劇場公開日 2020年6月19日

  • 予告編を見る

「アルモドバルの代表作に加えられるべき逸品」ペイン・アンド・グローリー エロくそチキンさんの映画レビュー(感想・評価)

4.5アルモドバルの代表作に加えられるべき逸品

2020年6月27日
iPhoneアプリから投稿
鑑賞方法:映画館

現在のベスト・ディレクターの一人、ペドロ・アルモドバルの新作。2011年の『私が、生きる肌』でタッグを組んだアントニオ・バンデラスを主演に、老いた映画監督の心象を描いた。

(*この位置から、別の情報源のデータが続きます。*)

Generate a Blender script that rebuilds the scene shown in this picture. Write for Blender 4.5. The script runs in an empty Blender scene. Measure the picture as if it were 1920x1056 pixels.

脊椎の痛みから解放されず、仕事から離れ鬱な生活を送る。浅い眠りの中に現れる幼い頃の自分と若かった母(やはりこの役ははペネロペ・クルス!)、同性愛者であった彼が性に目覚めた鮮烈な瞬間。

バンデラスと同じ歳のせいもあるのだろうが、彼の鬱や痛みがやたら沁みる。かと言って決して落ちきることはなく、人生の最終章に向けての再生の兆しに救われた気持ちになった。

若い人にはお勧めできないが、アルモドバルの代表作に加えられるべき逸品。この作品でカンヌの主演男優賞を獲ったバンデラスにとっても宝物になったはず。

今年の外国映画のベストの一本だろう。